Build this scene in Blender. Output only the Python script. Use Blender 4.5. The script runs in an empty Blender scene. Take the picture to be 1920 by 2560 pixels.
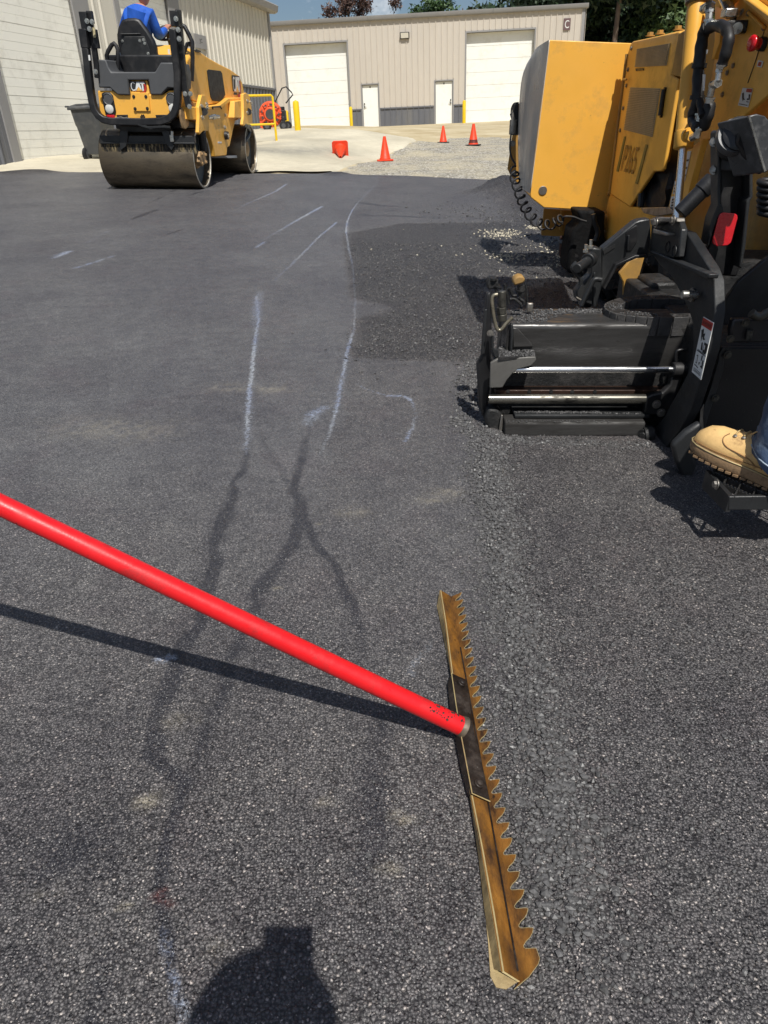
import bpy, bmesh, math, random
import numpy as np
from mathutils import Vector, Matrix
random.seed(7); rng = np.random.default_rng(7)
R = math.radians
scene = bpy.context.scene
COL = scene.collection

# ------------------------------------------------------------------ survey of the yard
# The fresh asphalt lies on a cross-falling slope.  Machines, rake and people are set out in
# the frame of that slope (x across, y along the lane, z square to the mat); buildings and
# trees are set out plumb.  FOC/pitch describe the camera that took the survey bearings.
FOC, CAMH = 1790.0, 1.04
def cam_basis(pitch, roll):
    f = np.array([0, math.cos(pitch), -math.sin(pitch)]); r0 = np.array([1.0, 0, 0]); u0 = np.cross(r0, f)
    return np.array([f, r0*math.cos(roll) + u0*math.sin(roll), u0*math.cos(roll) - r0*math.sin(roll)])
BG = cam_basis(math.atan(1022/FOC), 0.0)
BW = cam_basis(math.atan(945/FOC), R(-2.5))
EYE = np.array([0, 0, CAMH])
SLOPE = BW.T @ BG
def TW(p): return EYE + SLOPE @ (np.array(p, float) - EYE)          # slope frame -> plumb world
def ray(x, y, B=BG): return B[0]*FOC + B[1]*(x-960) - B[2]*(y-1280)
def G(x, y, z=0.0):                                                  # bearing -> point at height z over the mat
    d = ray(x, y); return EYE + d*((z-CAMH)/d[2])
def PY(x, y, Y):                                                     # bearing -> point on a cross plane
    d = ray(x, y); return EYE + d*(Y/d[1])
def PX(x, y, X):                                                     # bearing -> point on a lengthwise plane
    d = ray(x, y); return EYE + d*(X/d[0])
def PP(x, y, o, n, B=BG):
    d = ray(x, y, B); o = np.array(o, float); n = np.array(n, float)
    return EYE + d*(((o-EYE) @ n)/(d @ n))
def WY(x, y, Y):                                                     # plumb frame, cross plane
    d = ray(x, y, BW); return EYE + d*(Y/d[1])
def proj(p):
    q = np.array(p, float)-EYE; w = q @ BG[0]; return np.array([960+FOC*(q @ BG[1])/w, 1280-FOC*(q @ BG[2])/w])
SUN = G(762, 2330) - EYE; SUN = -SUN/np.linalg.norm(SUN)             # towards the sun, slope frame
SUNW = SLOPE @ SUN

# ------------------------------------------------------------------ mesh helpers
def unit(v):
    v = np.array(v, float); n = np.linalg.norm(v); return v/n if n > 1e-12 else v
def perp(a):
    a = unit(a); h = np.array([0, 0, 1.0]) if abs(a[2]) < .9 else np.array([1.0, 0, 0])
    u = unit(np.cross(h, a)); return u, np.cross(a, u)
class MB:
    def __init__(s): s.v = []; s.f = []
    def add(s, vs, fs):
        o = len(s.v); s.v += [tuple(map(float, v)) for v in vs]; s.f += [tuple(i+o for i in f) for f in fs]; return s
    def box(s, c, size, ax=None):
        c = np.array(c, float); ax = np.eye(3) if ax is None else np.array(ax, float); h = np.array(size)/2
        vs = [c + ax[0]*h[0]*a + ax[1]*h[1]*b + ax[2]*h[2]*d for a in (-1, 1) for b in (-1, 1) for d in (-1, 1)]
        return s.add(vs, [(0,1,3,2), (4,6,7,5), (0,4,5,1), (2,3,7,6), (0,2,6,4), (1,5,7,3)])
    def prism(s, pts, ext):
        n = len(pts); ext = np.array(ext, float); a = [np.array(p, float) for p in pts]; b = [p+ext for p in a]
        return s.add(a+b, [tuple(range(n)), tuple(range(2*n-1, n-1, -1))] + [(i, (i+1) % n, n+(i+1) % n, n+i) for i in range(n)])
    def face(s, pts): return s.add(pts, [tuple(range(len(pts)))])
    def tube(s, path, r, n=10, closed=False, cap=True, flat=None):
        P = [np.array(p, float) for p in path]; m = len(P); rr = r if hasattr(r, '__len__') else [r]*m
        T = [unit(P[(i+1) % m]-P[i-1]) if closed or 0 < i < m-1 else unit(P[1]-P[0]) if i == 0 else unit(P[-1]-P[-2]) for i in range(m)]
        u, w = perp(T[0]); vs = []
        if flat is not None: u = unit(np.array(flat)-T[0]*(np.array(flat) @ T[0]))
        for i in range(m):
            u = unit(u - T[i]*(u @ T[i])); w = np.cross(T[i], u)
            vs += [P[i] + rr[i]*(u*math.cos(2*math.pi*(k+.5)/n) + w*math.sin(2*math.pi*(k+.5)/n)) for k in range(n)]
        fs = [(i*n+k, i*n+(k+1) % n, ((i+1) % m)*n+(k+1) % n, ((i+1) % m)*n+k) for i in range(m if closed else m-1) for k in range(n)]
        if cap and not closed: fs += [tuple(range(n-1, -1, -1)), tuple(range((m-1)*n, m*n))]
        return s.add(vs, fs)
    def cyl(s, a, b, r, r2=None, n=24): return s.tube([a, b], [r, r if r2 is None else r2], n)
    def lathe(s, o, axis, prof, n=32, cap=True):                               # prof: (distance along axis, radius)
        o = np.array(o, float); a = unit(axis); u, w = perp(a); vs = []; m = len(prof)
        for (t, r) in prof: vs += [o + a*t + max(r, 1e-5)*(u*math.cos(2*math.pi*k/n)+w*math.sin(2*math.pi*k/n)) for k in range(n)]
        fs = [(i*n+k, i*n+(k+1) % n, (i+1)*n+(k+1) % n, (i+1)*n+k) for i in range(m-1) for k in range(n)]
        if cap: fs += [tuple(range(n-1, -1, -1)), tuple(range((m-1)*n, m*n))]
        return s.add(vs, fs)
    def bolt(s, p, axis, r, h=None):
        h = h or r*.9; a = unit(axis); p = np.array(p, float); s.cyl(p, p+a*h*.25, r*1.45, n=16)
        return s.cyl(p, p+a*h, r, r*.92, n=6)
    def ball(s, c, r, sx=(1,1,1), n=14, m=9):
        c = np.array(c, float); vs = []; sx = np.array(sx)
        for i in range(m+1):
            t = math.pi*i/m
            vs += [c + r*sx*np.array([math.sin(t)*math.cos(2*math.pi*k/n), math.sin(t)*math.sin(2*math.pi*k/n), math.cos(t)]) for k in range(n)]
        return s.add(vs, [(i*n+k, i*n+(k+1) % n, (i+1)*n+(k+1) % n, (i+1)*n+k) for i in range(m) for k in range(n)])
    def loft(s, secs, cap=True):
        n = len(secs[0]); m = len(secs); vs = [p for q in secs for p in q]
        fs = [(i*n+k, i*n+(k+1) % n, (i+1)*n+(k+1) % n, (i+1)*n+k) for i in range(m-1) for k in range(n)]
        if cap: fs += [tuple(range(n-1, -1, -1)), tuple(range((m-1)*n, m*n))]
        return s.add(vs, fs)
    def grid(s, rows):
        n = len(rows[0]); m = len(rows)
        return s.add([p for q in rows for p in q], [(i*n+k, i*n+k+1, (i+1)*n+k+1, (i+1)*n+k) for i in range(m-1) for k in range(n-1)])
    def text(s, body, o, ex, ey, height, width=None, lift=.002):
        vs, fs = glyphs(body); x0, x1 = vs[:, 0].min(), vs[:, 0].max(); y0, y1 = vs[:, 1].min(), vs[:, 1].max()
        k = height/(y1-y0); kx = (width/(x1-x0)) if width else k; ex = unit(ex); ey = unit(ey); nn = unit(np.cross(ex, ey))
        return s.add([np.array(o)+ex*(v[0]-(x0+x1)/2)*kx+ey*(v[1]-(y0+y1)/2)*k+nn*lift for v in vs], fs)
def glyphs(body):
    cu = bpy.data.curves.new('glyph', 'FONT'); cu.body = body; ob = bpy.data.objects.new('glyph', cu); COL.objects.link(ob)
    me = bpy.data.meshes.new_from_object(ob.evaluated_get(bpy.context.evaluated_depsgraph_get()))
    vs = np.array([v.co[:] for v in me.vertices]); fs = [tuple(p.vertices) for p in me.polygons]
    bpy.data.objects.remove(ob); bpy.data.curves.remove(cu); bpy.data.meshes.remove(me); return vs, fs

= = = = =

- WHAT THE TASK REQUIRES
Take the lines from the start of the material to the line with "COL = scene.collection", both included, and transcribe them exactly without the pictures.

- FINISHED ANSWER
Build this scene in Blender. Output only the Python script. Use Blender 4.5. The script runs in an empty Blender scene. Take the picture to be 1920 by 2560 pixels.
import bpy, bmesh, math, random
import numpy as np
from mathutils import Vector, Matrix
random.seed(7); rng = np.random.default_rng(7)
R = math.radians
scene = bpy.context.scene
COL = scene.collection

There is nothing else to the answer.